• [INSTRUCTIONS FOR THE TASK] Each record must be retyped in full. No character may differ.
----- PROVIDED RECORDS -----
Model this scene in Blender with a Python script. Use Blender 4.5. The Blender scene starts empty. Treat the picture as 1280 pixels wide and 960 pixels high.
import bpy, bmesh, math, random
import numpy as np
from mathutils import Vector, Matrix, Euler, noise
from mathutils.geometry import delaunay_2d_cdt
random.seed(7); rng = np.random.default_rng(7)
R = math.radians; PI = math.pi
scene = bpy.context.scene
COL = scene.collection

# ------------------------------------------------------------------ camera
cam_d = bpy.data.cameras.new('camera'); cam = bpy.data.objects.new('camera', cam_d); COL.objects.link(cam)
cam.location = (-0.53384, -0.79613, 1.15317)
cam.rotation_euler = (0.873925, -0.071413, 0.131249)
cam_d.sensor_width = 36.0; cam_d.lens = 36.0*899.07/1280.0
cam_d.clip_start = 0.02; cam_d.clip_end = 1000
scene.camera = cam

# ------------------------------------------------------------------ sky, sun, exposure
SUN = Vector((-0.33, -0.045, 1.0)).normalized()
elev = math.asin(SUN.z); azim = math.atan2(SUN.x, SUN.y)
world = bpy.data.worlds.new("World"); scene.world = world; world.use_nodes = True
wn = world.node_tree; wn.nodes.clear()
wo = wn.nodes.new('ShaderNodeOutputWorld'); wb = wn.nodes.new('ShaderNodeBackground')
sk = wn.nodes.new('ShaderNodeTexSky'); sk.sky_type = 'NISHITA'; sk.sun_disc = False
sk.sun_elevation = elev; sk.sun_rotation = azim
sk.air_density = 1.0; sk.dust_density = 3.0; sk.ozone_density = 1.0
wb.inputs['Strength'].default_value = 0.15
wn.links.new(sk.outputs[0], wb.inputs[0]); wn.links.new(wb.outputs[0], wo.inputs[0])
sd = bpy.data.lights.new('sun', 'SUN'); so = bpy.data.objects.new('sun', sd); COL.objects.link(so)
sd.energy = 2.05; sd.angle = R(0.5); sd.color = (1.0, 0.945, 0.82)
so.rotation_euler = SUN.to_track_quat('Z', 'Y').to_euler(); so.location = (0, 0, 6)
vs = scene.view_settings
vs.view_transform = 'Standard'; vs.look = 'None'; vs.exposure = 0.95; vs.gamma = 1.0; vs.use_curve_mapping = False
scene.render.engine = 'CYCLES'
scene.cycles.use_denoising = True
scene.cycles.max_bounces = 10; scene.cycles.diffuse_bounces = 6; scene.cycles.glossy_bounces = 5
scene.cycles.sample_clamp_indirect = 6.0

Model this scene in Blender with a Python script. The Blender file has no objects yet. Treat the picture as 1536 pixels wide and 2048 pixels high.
-----
• [RESULT OF THIS EXERCISE]
Model this scene in Blender with a Python script. Use Blender 4.5. The Blender scene starts empty. Treat the picture as 1280 pixels wide and 960 pixels high.
import bpy, bmesh, math, random
import numpy as np
from mathutils import Vector, Matrix, Euler, noise
from mathutils.geometry import delaunay_2d_cdt
random.seed(7); rng = np.random.default_rng(7)
R = math.radians; PI = math.pi
scene = bpy.context.scene
COL = scene.collection

# ------------------------------------------------------------------ camera
cam_d = bpy.data.cameras.new('camera'); cam = bpy.data.objects.new('camera', cam_d); COL.objects.link(cam)
cam.location = (-0.53384, -0.79613, 1.15317)
cam.rotation_euler = (0.873925, -0.071413, 0.131249)
cam_d.sensor_width = 36.0; cam_d.lens = 36.0*899.07/1280.0
cam_d.clip_start = 0.02; cam_d.clip_end = 1000
scene.camera = cam

# ------------------------------------------------------------------ sky, sun, exposure
SUN = Vector((-0.33, -0.045, 1.0)).normalized()
elev = math.asin(SUN.z); azim = math.atan2(SUN.x, SUN.y)
world = bpy.data.worlds.new("World"); scene.world = world; world.use_nodes = True
wn = world.node_tree; wn.nodes.clear()
wo = wn.nodes.new('ShaderNodeOutputWorld'); wb = wn.nodes.new('ShaderNodeBackground')
sk = wn.nodes.new('ShaderNodeTexSky'); sk.sky_type = 'NISHITA'; sk.sun_disc = False
sk.sun_elevation = elev; sk.sun_rotation = azim
sk.air_density = 1.0; sk.dust_density = 3.0; sk.ozone_density = 1.0
wb.inputs['Strength'].default_value = 0.15
wn.links.new(sk.outputs[0], wb.inputs[0]); wn.links.new(wb.outputs[0], wo.inputs[0])
sd = bpy.data.lights.new('sun', 'SUN'); so = bpy.data.objects.new('sun', sd); COL.objects.link(so)
sd.energy = 2.05; sd.angle = R(0.5); sd.color = (1.0, 0.945, 0.82)
so.rotation_euler = SUN.to_track_quat('Z', 'Y').to_euler(); so.location = (0, 0, 6)
vs = scene.view_settings
vs.view_transform = 'Standard'; vs.look = 'None'; vs.exposure = 0.95; vs.gamma = 1.0; vs.use_curve_mapping = False
scene.render.engine = 'CYCLES'
scene.cycles.use_denoising = True
scene.cycles.max_bounces = 10; scene.cycles.diffuse_bounces = 6; scene.cycles.glossy_bounces = 5
scene.cycles.sample_clamp_indirect = 6.0

Model this scene in Blender with a Python script. The Blender file has no objects yet. Treat the picture as 1536 pixels wide and 2048 pixels high.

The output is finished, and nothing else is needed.